Малосемейка
Итак, малосемейка. Для тех, кто не представляет, что это за зверь, поясню. Это секция на шесть комнат. Общая кухня, общий туалет и общая умывалка. Комнаты разных размеров: от шести до семнадцати квадратных метров. В двух самых больших есть балконы. Мы жили в семнадцатиметровке. В каждой комнате изначально были устроены угловые шкафы. Почему-то их называли «собачниками». В них помещались матрасы, одеяла, верхняя одежда… и я в периоды наказания. К слову сказать, мне было там вполне комфортно. Устроившись на матрасе, я частенько использовал это время для сна. Со временем кто-то разбирал эти шкафы, добавляя дополнительное свободное пространство. Оно и понятно, когда всей площади всего шесть квадратов, то дорог каждый сантиметр.

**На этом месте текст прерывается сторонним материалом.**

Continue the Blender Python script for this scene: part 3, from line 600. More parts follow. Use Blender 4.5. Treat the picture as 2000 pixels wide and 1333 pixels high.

Коридор в малосемейке заслуживает отдельного внимания. В нем каким-то чудесным образом размещались стиральные машинки, полки для обуви, детские коляски и даже наш велосипед. Именно там кипела детская жизнь. Особенно длинными зимними вечерами коридор наполнялся разновозрастной ребятней. Моя сестра была старшей среди всей детворы нашей секции. Она уже была школьницей и поэтому мы часто играли в школу. Не трудно догадаться, что учительницей она и была. Мы выстраивали все табуретки в ряд и усаживались перед ними, как перед партами, а Марина что-то нам преподавала. Родители, маневрируя между нами, а порой и перешагивая через нас, пытались передвигаться по коридору. Вся эта суета сопровождалась криком, смехом, падением табуреток и еще каким-то шумом…
Когда кто-то получал квартиру и освобождал комнату, в секции был всеобщий праздник: мы, детвора, на какое-то время перебазировались из коридора в освободившуюся комнату. Тогда взрослые имели возможность свободно курсировать по коридору. Но уже через пару-тройку дней приходили новые жильцы и мы снова возвращались всей гурьбой в коридор.
На кухне кипела другая жизнь — взрослых. Конечно, это мамы с кастрюлями, сковородами, шумовками, веселками и всякой снедью… Из кухни всегда тянулся запах чего-то вкусного. Учитывая, что орудовало там шесть хозяек, было трудно распознать, что же готовится. Запах борща смешивался с запахом жареной картошки, котлет, макарон и еще чего-нибудь. Мы по очереди бегали к своим мамам и спрашивали: «Что будет на ужин?». Чаще всего ответ был одинаковым: «Что дам, то и будет». Мужская же часть населения играла в шахматы, обсуждала глобальные события в мире или очередной хоккейный матч наших с канадцами. Нас во взрослые разговоры не допускали, только время от времени чья-нибудь мама подзывала из кухни своего дитятку, чтобы дать поручение, поскольку нам приходилось быть курьерами между кухней и холодильником.
Мы с родителями прожили в этом муравейнике десять лет. Столько семей за это время поменялось в нашей секции. Каждая семья — это своя уникальная судьба, со своими интересами, традициями, со своим характером. Большинство соседей были доброжелательными людьми. С некоторыми из них родители долгое время дружили, поддерживали отношения. А кто-то незаметно исчез из жизни, оставив в памяти еле заметный след. Так бывает. Это не значит, что с этими людьми что-то не так. Просто они совсем другие, и, кроме нашей малосемейки, общего у нас с ними больше ничего не нашлось.
Я с теплотой вспоминаю годы, проведенные в малосемейке. С этим временем связано многое в моей жизни. Мы взрослели, учились дружить, быть снисходительными друг к другу. Учились любить. В соседнем подъезде жила взбалмошная и непредсказуемая Наташка Муравьева — моя первая любовь — детская, смешная, неуклюжая… но любовь. Сейчас, воспоминая, как мы целовались, я улыбаюсь. Но тогда нам казалось, что это всерьез и навсегда.
Там же я впервые столкнулся со смертью, когда девочку, мою ровесницу, жестоко убила мать. Весь дом провожал её в последний путь… Нам, пацанам, было стыдно плакать, но мы плакали, безуспешно стараясь скрыть свои слезы… В моем, тогда уже подростковом, разуме не могло уложиться: как мать могла это сделать со своей дочерью!? Впрочем, я и сейчас этого не понимаю.
Такая вот незамысловатая жизнь в подобных малосемейках, несмотря на все неудобства, имела свою прелесть. Мы были всегда на виду. В каком-то смысле мы были одной семьей: радовались с радующимися и плакали с плачущими. Дружили, ссорились, мирились и продолжали дружить…
После переезда в деревню через несколько лет я вернулся в нашу секцию. К тому времени там все поменялось. Да и я стал другим. И это был уже новый этап моей жизни, как говорится, — совсем другая история.